WORK TO COMPLETE >>
Starting with the first line of the listing, quote each line exactly until and including the one with "bm_obj('wall', bm, M_rub, house, col=(.42, .36, .25))", leaving pictures out.
============
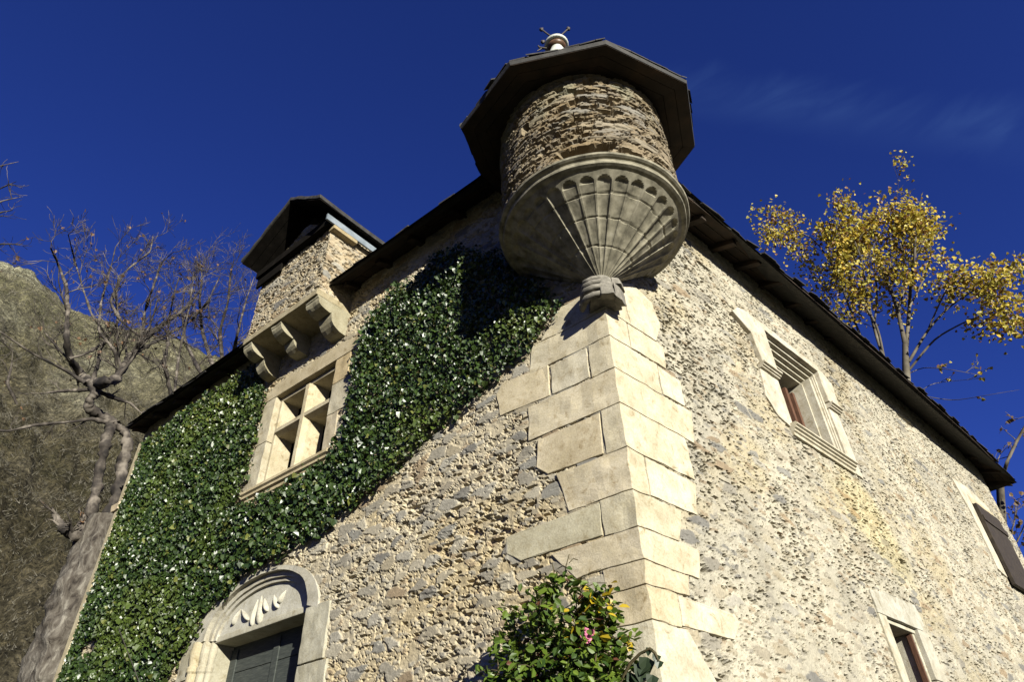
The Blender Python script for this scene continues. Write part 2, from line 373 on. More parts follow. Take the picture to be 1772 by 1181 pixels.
# right wall
ys = irregular(0.0, RL, lambda y: .0105+.0016*y); zs = np.concatenate([[0, .9], irregular(1.9, WT, lambda z: .0115)])
U, Vv = np.meshgrid(ys, zs, indexing='ij')
h, c = rubble(U, Vv, 47, 1.3, .42, .12, .95, mort=(.53, .485, .375), pits=1.0, pt=.68, flat=.55, pf=28)
yp = sst(1, .5, np.sqrt(((U-4.3-(5.3-Vv)*.5)/.9)**2+((Vv-4.75)/.75)**2)+.5*(fbm(U*2.5, Vv*2.5, 5, 3)-.5))[..., None]*.75
c = c*(1-yp)+yp*c*np.array((1.12, 1.06, .78))
gp = sst(.45, .62, fbm(U*.9, Vv*1.1, 66, 4))[..., None]*.55
c = c*(1-gp)+gp*c*np.array((.80, .81, .84))
h = np.where(U < 1.1, np.minimum(h, .003), h)*np.clip(U/.25, 0.0, 1) - .004*(1-np.clip(U/.25, 0, 1))
for (y0, z0, a, bz) in ((5.75, 7.72, .24, .035), (8.15, 7.55, .34, .05), (10.3, 6.1, .25, .03), (2.15, 7.35, .16, .03), (5.15, 4.4, .12, .025)):
    h = h - .10*sst(1.1, .8, np.sqrt(((U-y0)/a)**2+((Vv-z0)/bz)**2))
rnd = np.clip((U-(RL-.35))/.35, 0, 1)                # worn, rounded far corner
ztop = np.interp(U, [0, 1.3, 2.4, 3.8, 5.3, 7, 9.2, 11, 12.1, 12.73], [7.62, 7.70, 7.78, 7.90, 7.95, 8.0, 7.97, 7.95, 7.78, 7.68])+.18
P = np.stack([h - .25*rnd**2, U, np.minimum(Vv, ztop)], -1)
cu = (U[:-1, :-1]+U[1:, 1:])/2; cz = (Vv[:-1, :-1]+Vv[1:, 1:])/2
keep = ~(((cu > 3.1) & (cu < 4.64) & (cz > 5.45) & (cz < 6.95)) | ((cu > 3.86) & (cu < 4.78) & (cz < 3.62) & (cz > 2.05)) | ((cu > 9.93) & (cu < 11.1) & (cz > 5.3) & (cz < 6.7)))
from_np('wall', P.reshape(-1, 3), grid_faces(len(ys), len(zs), keep), M_rub, house, c.reshape(-1, 3))
# plain back walls
cA = np.array(LW(LS, 0, 0)); cD = np.array([-.25, RL, 0]); cB = np.array([cA[0]-.4, RL+1.2, 0])
for a, b_ in ((cA, cB), (cB, cD)):
    bm = bmesh.new(); d = b_-a; n = np.array([-d[1], d[0], 0]); n = n/np.linalg.norm(n)*.25
    if n@(np.array([-4, 6, 0])-a) < 0: n = -n
    hexa(bm, [tuple(a), tuple(b_), tuple(b_+n), tuple(a+n)] + [tuple(q+UP*7.95) for q in (a, b_, b_+n, a+n)])
    bm_obj('wall', bm, M_rub, house, col=(.42, .36, .25))

# roof: hipped, slate on boards, low open eaves
OV, ZE = 0.32, 7.88
OVR = 0.42
def zer(y): return float(np.interp(y, [0, 1.3, 2.4, 3.8, 5.3, 7, 9.2, 11, 12.1, 12.73], [7.62, 7.70, 7.78, 7.90, 7.95, 8.0, 7.97, 7.95, 7.78, 7.68]))
def zel(u): return ZE - .02*math.sin(u*.9+3)
e0 = np.array([OVR, -OV-.03, 7.70]); e1 = np.array(LW(LS+.06, OV, ZE-.03)); e2 = np.array([cB[0]-.4, cB[1]+.3, ZE]); e3 = np.array([OVR, RL+.28, 7.64])
rA = np.array([-4.6, 4.2, 12.1]); rB = np.array([-4.8, 8.6, 12.1])
bm = bmesh.new()
for dz, flip in ((0.10, 0), (0.035, 1)):
    q = [bm.verts.new(tuple(p+UP*dz)) for p in (e0, e1, e2, e3, rA, rB)]
    for f in ((0, 3, 5, 4), (1, 0, 4), (2, 1, 4, 5), (3, 2, 5)): bm.faces.new([q[i] for i in f])
roof = bm_obj('roof', bm, M_slate, house)
def slates(bm, W, a, b_, zf, ov, seed, layers=3, slope=.42):
    rr = random.Random(seed)
    for L in range(layers):
        u = a
        while u < b_:
            wd = rr.uniform(.14, .30); o1 = ov + rr.uniform(-.03, .035) - L*.05; u1 = min(u+wd*.985, b_)
            j = rr.uniform(-.012, .012); t2 = rr.uniform(-.008, .008); za = zf(u) + L*.028 + rr.uniform(-.006, .010); zb = zf(u1) + L*.028 + t2
            th = rr.uniform(.012, .022); dp = .5
            hexa(bm, [W(u, o1+j, za), W(u1, o1-j, zb), W(u1, o1-dp, zb+dp*slope), W(u, o1-dp, za+dp*slope),
                      W(u, o1+j, za+th), W(u1, o1-j, zb+th), W(u1, o1-dp, zb+th+dp*slope), W(u, o1-dp, za+th+dp*slope)])
            u += wd
EAVES = ((LW, .55, 3.72, zel, OV, 3), (LW, 5.46, LS+.08, zel, OV, 4), (RW, .6, RL+.28, zer, OVR, 5))
SLP = .42
for W, a, b_, zf, ov, sd_ in EAVES:
    bm = bmesh.new(); slates(bm, W, a, b_, zf, ov, sd_); bm_obj('eave_slates', bm, M_slate, roof)
    bm = bmesh.new(); rr = random.Random(sd_)
    for k in range(5):                                  # boards under the slates
        o1 = ov-.03-k*.14; u = a-.05
        while u < b_-.04:
            u1 = min(u+rr.uniform(.7, 1.1), b_-.03); dz = rr.uniform(-.005, .005)
            A_ = zf(u)-.045+(.03+k*.14)*SLP+dz; B_ = zf(u1)-.045+(.03+k*.14)*SLP+dz; q = .132*SLP
            hexa(bm, [W(u, o1, A_), W(u1-.01, o1, B_), W(u1-.01, o1-.132, B_+q), W(u, o1-.132, A_+q), W(u, o1, A_+.025), W(u1-.01, o1, B_+.025), W(u1-.01, o1-.132, B_+q+.025), W(u, o1-.132, A_+q+.025)])
            u = u1
    bm_obj('eave_boards', bm, M_wood, roof)
    u = a+.5; k = 0
    while u < b_-.1:
        bm = bmesh.new(); o1, o2 = ov-.09, -.3
        zz_ = lambda o: zf(u)-.052+(ov-o)*SLP
        hexa(bm, [W(u, o1, zz_(o1)-.065), W(u+.09, o1, zz_(o1)-.065), W(u+.09, o1, zz_(o1)), W(u, o1, zz_(o1)), W(u, o2, zz_(o2)-.09), W(u+.09, o2, zz_(o2)-.09), W(u+.09, o2, zz_(o2)), W(u, o2, zz_(o2))])
        bm_obj('rafter', bm, M_wood, roof, bevel=.008); u += .64+.05*math.sin(k*2.1); k += 1

# quoins -------------------------------------------------------------
QO = .010
def cpt(o):                                            # the vertical arris, o proud of both faces
    s = (o - LN[0]*o)/LD[0]; return LD*s + LN*o
SP = [(.62, .55, .42), (.60, .54, .42), (.64, .58, .46), (.57, .50, .37), (.66, .60, .48), (.58, .53, .42)]
qr = random.Random(8)
def even(c): return tuple(1.1*(.5*a+.5*b_) for a, b_ in zip(c, (.62, .565, .445)))
def quoin(z0, z1, l, r, col=None, lt=None, rt=None, g=.009, parent=house):
    bm = bmesh.new(); c = cpt(QO); z0 += g*.42; z1 -= g*.42
    lt = l if lt is None else lt; rt = r if rt is None else rt
    def foot(z, l, r): return [c+UP*z, np.array(LW(l, QO, z)), np.array(LW(l, -.12, z)), np.array((-.12, .12, z)), np.array((-.12, r, z)), np.array((QO, r, z))]
    a = [bm.verts.new(tuple(p)) for p in foot(z0, l, r)]; b_ = [bm.verts.new(tuple(p)) for p in foot(z1, lt, rt)]
    bm.faces.new(a[::-1]); bm.faces.new(b_)
    for i in range(6): bm.faces.new([a[i], a[(i+1) % 6], b_[(i+1) % 6], b_[i]])
    bm_obj('quoin_block', bm, M_stone, parent, bevel=.005, sub=3, rough=.011, rs=7, col=even(col or qr.choice(SP)))
def slab(W, poly, o1=QO, o0=-.12, col=None, name='quoin_block', parent=house, rough=.007, bevel=.006, sub=3, mat=None):
    bm = bmesh.new(); wprism(bm, W, poly, o0, o1)
    return bm_obj(name, bm, mat or M_stone, parent, bevel=bevel, sub=sub, rough=rough, col=even(col or qr.choice(SP)) if name == 'quoin_block' else col)
GR = (.42, .41, .31); WH = (.68, .63, .52)
quoin(5.137, 5.43, .86, .27, (.58, .53, .42), lt=.80); slab(RW, [(.285, 5.15), (.78, 5.16), (.80, 5.42), (.29, 5.43)])
quoin(5.43, 5.72, .70, .33, (.56, .51, .40), lt=.46, rt=.30); slab(RW, [(.34, 5.44), (.70, 5.44), (.84, 5.70), (.76, 5.95), (.50, 6.03), (.24, 5.90), (.31, 5.73)], col=WH)
quoin(4.803, 5.137, .215, .62, (.60, .55, .43)); slab(LW, [(.235, 4.815), (.62, 4.82), (.615, 5.12), (.23, 5.125)], col=(.56, .53, .45)); slab(LW, [(.645, 4.82), (1.20, 4.85), (1.24, 5.10), (1.16, 5.19), (.64, 5.14)], col=(.66, .57, .41)); slab(RW, [(.64, 4.815), (.96, 4.83), (.97, 5.11), (.645, 5.125)], col=WH)
quoin(4.464, 4.803, .90, .98, (.63, .56, .43), lt=.88, rt=1.04)
quoin(4.073, 4.464, .17, .86, (.63, .58, .46), rt=.84); slab(LW, [(.195, 4.09), (.72, 4.10), (.83, 4.2), (.80, 4.44), (.185, 4.45)], col=(.62, .53, .38))
quoin(3.731, 4.073, .55, .19, (.61, .54, .42), lt=.64); slab(RW, [(.205, 3.745), (.78, 3.75), (.85, 4.04), (.21, 4.06)], col=WH)
quoin(3.457, 3.731, .27, .46, (.52, .49, .38), rt=.56); slab(LW, [(.285, 3.47), (1.02, 3.48), (1.18, 3.58), (1.16, 3.70), (.28, 3.72)], col=GR)
quoin(3.225, 3.457, .54, .62, (.60, .53, .41), lt=.74, rt=.70)
quoin(3.062, 3.225, .32, .46, (.55, .47, .34), rt=.50)
quoin(2.840, 3.062, .36, .30, (.57, .48, .33), rt=.31); slab(RW, [(.315, 2.855), (.92, 2.86), (1.05, 3.0), (1.0, 3.05), (.325, 3.05)], col=WH)
quoin(2.36, 2.840, .30, .74, (.62, .60, .52), rt=.36); quoin(1.9, 2.36, .42, .80, (.60, .57, .48)); quoin(1.45, 1.9, .8, .5, (.58, .53, .42)); quoin(.95, 1.45, .4, .8); quoin(.45, .95, .8, .45); quoin(-.05, .45, .5, .9)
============
ANSWER BELOW >>
The Blender Python script for this scene continues. Write part 2, from line 373 on. More parts follow. Take the picture to be 1772 by 1181 pixels.
# right wall
ys = irregular(0.0, RL, lambda y: .0105+.0016*y); zs = np.concatenate([[0, .9], irregular(1.9, WT, lambda z: .0115)])
U, Vv = np.meshgrid(ys, zs, indexing='ij')
h, c = rubble(U, Vv, 47, 1.3, .42, .12, .95, mort=(.53, .485, .375), pits=1.0, pt=.68, flat=.55, pf=28)
yp = sst(1, .5, np.sqrt(((U-4.3-(5.3-Vv)*.5)/.9)**2+((Vv-4.75)/.75)**2)+.5*(fbm(U*2.5, Vv*2.5, 5, 3)-.5))[..., None]*.75
c = c*(1-yp)+yp*c*np.array((1.12, 1.06, .78))
gp = sst(.45, .62, fbm(U*.9, Vv*1.1, 66, 4))[..., None]*.55
c = c*(1-gp)+gp*c*np.array((.80, .81, .84))
h = np.where(U < 1.1, np.minimum(h, .003), h)*np.clip(U/.25, 0.0, 1) - .004*(1-np.clip(U/.25, 0, 1))
for (y0, z0, a, bz) in ((5.75, 7.72, .24, .035), (8.15, 7.55, .34, .05), (10.3, 6.1, .25, .03), (2.15, 7.35, .16, .03), (5.15, 4.4, .12, .025)):
    h = h - .10*sst(1.1, .8, np.sqrt(((U-y0)/a)**2+((Vv-z0)/bz)**2))
rnd = np.clip((U-(RL-.35))/.35, 0, 1)                # worn, rounded far corner
ztop = np.interp(U, [0, 1.3, 2.4, 3.8, 5.3, 7, 9.2, 11, 12.1, 12.73], [7.62, 7.70, 7.78, 7.90, 7.95, 8.0, 7.97, 7.95, 7.78, 7.68])+.18
P = np.stack([h - .25*rnd**2, U, np.minimum(Vv, ztop)], -1)
cu = (U[:-1, :-1]+U[1:, 1:])/2; cz = (Vv[:-1, :-1]+Vv[1:, 1:])/2
keep = ~(((cu > 3.1) & (cu < 4.64) & (cz > 5.45) & (cz < 6.95)) | ((cu > 3.86) & (cu < 4.78) & (cz < 3.62) & (cz > 2.05)) | ((cu > 9.93) & (cu < 11.1) & (cz > 5.3) & (cz < 6.7)))
from_np('wall', P.reshape(-1, 3), grid_faces(len(ys), len(zs), keep), M_rub, house, c.reshape(-1, 3))
# plain back walls
cA = np.array(LW(LS, 0, 0)); cD = np.array([-.25, RL, 0]); cB = np.array([cA[0]-.4, RL+1.2, 0])
for a, b_ in ((cA, cB), (cB, cD)):
    bm = bmesh.new(); d = b_-a; n = np.array([-d[1], d[0], 0]); n = n/np.linalg.norm(n)*.25
    if n@(np.array([-4, 6, 0])-a) < 0: n = -n
    hexa(bm, [tuple(a), tuple(b_), tuple(b_+n), tuple(a+n)] + [tuple(q+UP*7.95) for q in (a, b_, b_+n, a+n)])
    bm_obj('wall', bm, M_rub, house, col=(.42, .36, .25))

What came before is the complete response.